WHAT TO DO: Starting with the line that contains "Keep writing the" and stopping after the line that contains "struct(b.build('pavement_joint', MAT['soil']))", output every line exactly as it stands.

DATA SUPPLIED:
[start]

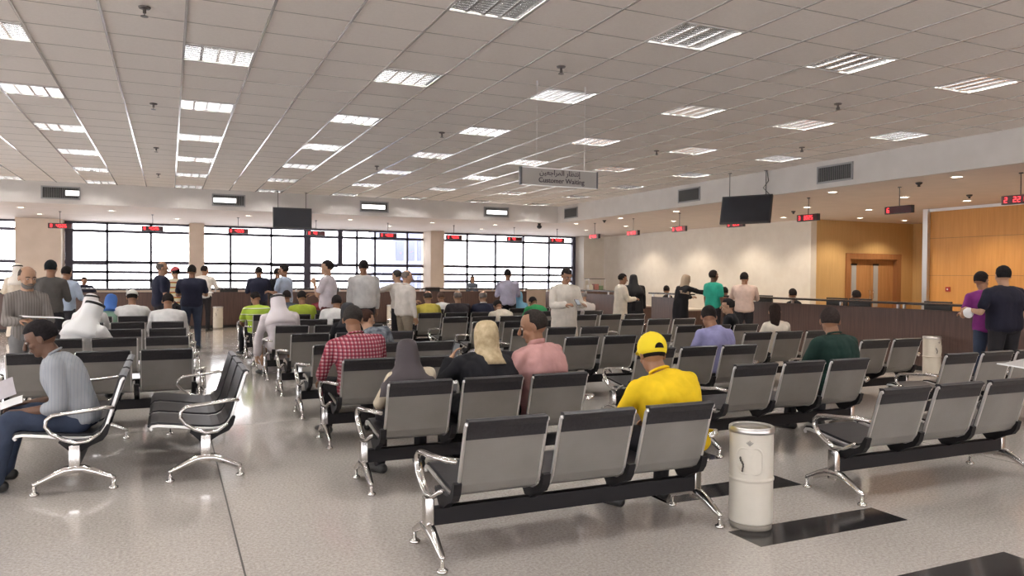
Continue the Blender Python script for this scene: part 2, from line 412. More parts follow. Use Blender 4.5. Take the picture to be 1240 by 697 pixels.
# ------------------------------------------------------------------ vents in the bulkheads
def vent(loc, rz, w, h, label, fluor=0):
    r = empty('air_vent', loc, rz, label, 'air vent', 'grilles in the bulkheads')
    b = NB(); bx(b, -w/2, w/2, -.004, .0, -h/2, h/2); obj('backing', b, VENTD, r)
    b = NB()
    for x0, x1, z0, z1 in ((-w/2-.02, -w/2+.01, -h/2-.02, h/2+.02), (w/2-.01, w/2+.02, -h/2-.02, h/2+.02), (-w/2, w/2, h/2-.01, h/2+.02), (-w/2, w/2, -h/2-.02, -h/2+.01)): bx(b, x0, x1, -.02, -.001, z0, z1)
    obj('frame', b, VENTM, r)
    b = NB(); n = int(w/.028)
    for k in range(n):
        x = -w/2+(k+.5)*w/n; box(b, (x, -.01, 0), (.004, .018, h), Matrix.Rotation(.5, 3, 'Z'))
    obj('slat', b, VENTM, r)
    return r
for k, (y, nm) in enumerate(((9.45, 'nearest of three'), (13.4, 'middle one of three'), (18.7, 'farthest of three'))):
    vent((XB, y, 3.33), -PI/2, .72, .26, 'grey slatted air grille in the right bulkhead, '+nm)
for k, x in enumerate((-2.2, 1.31, 4.88, 8.35)):
    vent((x, YB, 3.33), 0, .72, .25, 'air grille in the bulkhead before the windows, %s from the left' % ORD[k])
# emissive white strips set over the grilles of the back bulkhead
for k, (x, w) in enumerate(((-1.97, .26), (1.22, .5), (4.85, .6), (8.35, .6))):
    r = empty('bright_strip', (x, YB-.03, 3.32 if k else 3.33), 0, 'white lit strip on the back bulkhead grille, %s from the left' % ORD[k], 'lamp', 'lit strips on the back bulkhead')
    b = NB(); bx(b, -w/2-.015, w/2+.015, -.02, .022, -.065, .065, .004); obj('housing', b, VENTM, r)
    b = NB(); bx(b, -w/2, w/2, -.03, -.02, -.05, .05, .003); obj('diffuser', b, mat('lit_strip', (1, .98, .97), .4, 0, 3), r)
# ------------------------------------------------------------------ sprinklers / detectors
SP = [(-.17, 6.39), (-.17, 9.95), (-.19, 13.4), (-.2, 16.9), (3.43, 6.45), (3.5, 10.14), (3.5, 13.8), (7.04, 6.43), (7.09, 10.07), (7.1, 13.7), (8.9, 8.81), (-3.8, 13.4)]
for k, (x, y) in enumerate(SP):
    b = NB(); lathe(b, [(.035, CZ), (.045, CZ-.004), (.04, CZ-.015), (.012, CZ-.02), (.012, CZ-.05), (.004, CZ-.052)], 14, (0, 0))
    box(b, (0, 0, CZ-.06), (.006, .05, .03)); lathe(b, [(.028, CZ-.072), (.028, CZ-.076)], 14)
    for v in b.verts: v.co.z -= CZ
    t = obj('fire_sprinkler', fixn(b), mat('dark_bronze', (.10, .085, .08), .4, .5), None)
    t.location = (x, y, CZ)
    tag(t, 'small dark sprinkler head under the tiled ceiling, %s in the line %s' % (('nearest', 'second', 'third', 'farthest')[min(3, int((y-5)/3.6))], 'left of the aisle' if x < -1 else 'over the left aisle' if x < 1 else 'over the middle benches' if x < 5 else 'over the right benches' if x < 8 else 'beside the right bulkhead'), 'sprinkler', 'sprinkler heads')
for k, (x, y) in enumerate(((10.9, 17.9), (13.2, 13.3), (13.4, 9.2), (11.0, 8.4))):
    b = NB(); lathe(b, [(.05, 0), (.055, -.01), (.04, -.03), (.02, -.04), (.02, -.055), (.03, -.06), (.01, -.07)], 14)
    t = obj('smoke_detector', fixn(b), BLKPLASTIC, None, True); t.location = (x, y, LZ)
    tag(t, 'small dark detector on the lowered ceiling, %s' % ('farthest, by the window corner', 'above the alcove opening', 'above the wooden wall', 'nearest, beside the bulkhead')[k], 'detector', 'detectors')
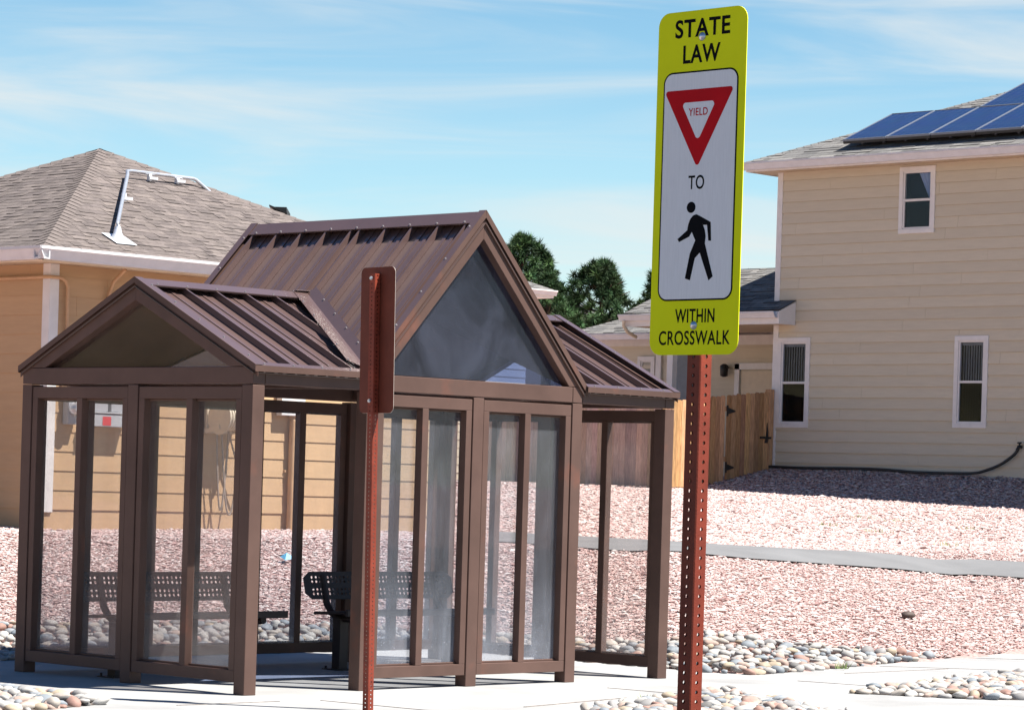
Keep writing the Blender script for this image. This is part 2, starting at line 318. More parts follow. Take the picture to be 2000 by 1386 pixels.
b = MB(); b.box(-60, 60, -10.6, -3.524, -0.25, -0.15); struct(b.build('road', MAT['asphalt']))
b = MB(); b.box(-60, 60, -30, -10.62, -0.25, -0.02); struct(b.build('near_pavement', MAT['asphalt']))
# thin control joints scored in the slab (dark grooves)
b = MB()
for (x0, y0), (x1, y1), w in [((-0.9, -0.42), (-0.1, -0.45), .012), ((6.0, -0.2), (7.4, -0.18), .012), ((7.1, 0.28), (7.9, -0.62), .012), ((4.9, -0.6), (5.05, -1.5), .012), ((1.05, -1.45), (2.3, -1.2), .014), ((0.2, -0.5), (0.3, -1.6), .01), ((2.9, -.5), (2.95, -1.3), .01), ((8.9, .75), (9.9, -.2), .014)]:
    b.beam((x0, y0, 0.001), (x1, y1, 0.001), w, 0.004)
struct(b.build('pavement_joint', MAT['soil']))

b = MB(); b.add(hv, hf, smooth=True); struct(b.build('added_blocker_hills', MAT['blocker_hill']))
# asphalt path over the gravel: a draped strip
def drape(name, pts_a, pts_b, mat, lift=0.02, n=40):
    A = np.array(pts_a, float); Bp = np.array(pts_b, float)
    def res(P):
        d = np.r_[0, np.cumsum(np.linalg.norm(np.diff(P, axis=0), axis=1))]; s = np.linspace(0, d[-1], n)
        return np.c_[np.interp(s, d, P[:, 0]), np.interp(s, d, P[:, 1])]
    A, Bp = res(A), res(Bp); m = 5; V = []
    for i in range(n):
        for j in range(m):
            p = A[i] + (Bp[i] - A[i]) * j / (m - 1); V.append((p[0], p[1], gz(p[0], p[1]) + lift))
    F = [(i * m + j, i * m + j + 1, (i + 1) * m + j + 1, (i + 1) * m + j) for i in range(n - 1) for j in range(m - 1)]
    b = MB(); b.add(V, F, smooth=True); return struct(b.build(name, mat)), np.r_[A, Bp[::-1]]
PN = [(10.25, 7.71), (10.12, 7.1), (9.98, 6.5), (9.88, 5.85), (9.86, 5.35), (10.1, 4.98), (10.84, 4.79), (11.99, 4.69), (13.2, 4.6), (14.23, 4.33), (14.56, 3.63), (14.9, 2.6), (15.1, 1.4)]
PF = [(12.63, 10.0), (12.54, 9.4), (12.44, 8.8), (12.33, 8.1), (12.3, 7.3), (12.66, 6.4), (13.18, 5.65), (14.46, 5.52), (15.39, 5.14), (15.8, 4.45), (16.3, 3.4), (16.7, 1.9)]
path_o, PATH = drape('path', PN, PF, MAT['path'])
_n = len(PATH) // 2; _m = (PATH[:_n] + PATH[::-1][:_n]) / 2; PATHX = np.r_[PATH[:_n] + (_m - PATH[:_n]) * .06, (PATH[::-1][:_n] + (_m - PATH[::-1][:_n]) * .06)[::-1]]

# ------------------------------------------------------------------ bus shelter
WX, DY, HP, PO = 4.11, 2.376, 1.967, 0.1016
XS = [0.0, 1.002, 2.005, 3.006, WX - PO]; YS = [0.0, (DY - PO) / 2, DY - PO]
XM = WX / 2; ZE, ZL, ZT = 2.104, 2.677, 3.246
SH = thing('bus_shelter', 'brown metal bus shelter with glazed sides and crossed gable roofs', 'bus shelter', (XM, DY / 2, 0))
def sp(b, name, mat='brown', parent=SH, bevel=0.004): return b.build(name, MAT[mat], parent, bevel)
for x in XS:
    for y in (YS[0], YS[2]): b = MB(); b.box(x, x + PO, y, y + PO, 0, HP); sp(b, 'post')
for x in (XS[0], XS[4]): b = MB(); b.box(x, x + PO, YS[1], YS[1] + PO, 0, HP); sp(b, 'post')
g = 0.006; HT = HP + 0.115
for y in (YS[0], YS[2]):
    for x0, x1 in ((XS[0] + PO + .004, XS[1] - .004), (XS[1] + PO + 0.004, XS[3] - 0.004), (XS[3] + PO + .004, XS[4] - 0.004)):
        b = MB(); b.box(x0, x1, y, y + PO, HP + g, HT); sp(b, 'beam')
    for x in (XS[1], XS[3]): b = MB(); b.box(x, x + PO, y, y + PO, HP + g, HT); sp(b, 'bracket')
for x in (XS[0], XS[4]):
    b = MB(); b.box(x, x + PO, YS[0] , YS[2] + PO, HP + g, HT); sp(b, 'beam')
for x in (XS[1], XS[3]):   # interior cross beams under the tall gable
    b = MB(); b.box(x + .01, x + PO - .01, PO + .004, YS[2] - .004, HP + .02, HT - .01); sp(b, 'beam')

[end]

SOLUTION:
Keep writing the Blender script for this image. This is part 2, starting at line 318. More parts follow. Take the picture to be 2000 by 1386 pixels.
b = MB(); b.box(-60, 60, -10.6, -3.524, -0.25, -0.15); struct(b.build('road', MAT['asphalt']))
b = MB(); b.box(-60, 60, -30, -10.62, -0.25, -0.02); struct(b.build('near_pavement', MAT['asphalt']))
# thin control joints scored in the slab (dark grooves)
b = MB()
for (x0, y0), (x1, y1), w in [((-0.9, -0.42), (-0.1, -0.45), .012), ((6.0, -0.2), (7.4, -0.18), .012), ((7.1, 0.28), (7.9, -0.62), .012), ((4.9, -0.6), (5.05, -1.5), .012), ((1.05, -1.45), (2.3, -1.2), .014), ((0.2, -0.5), (0.3, -1.6), .01), ((2.9, -.5), (2.95, -1.3), .01), ((8.9, .75), (9.9, -.2), .014)]:
    b.beam((x0, y0, 0.001), (x1, y1, 0.001), w, 0.004)
struct(b.build('pavement_joint', MAT['soil']))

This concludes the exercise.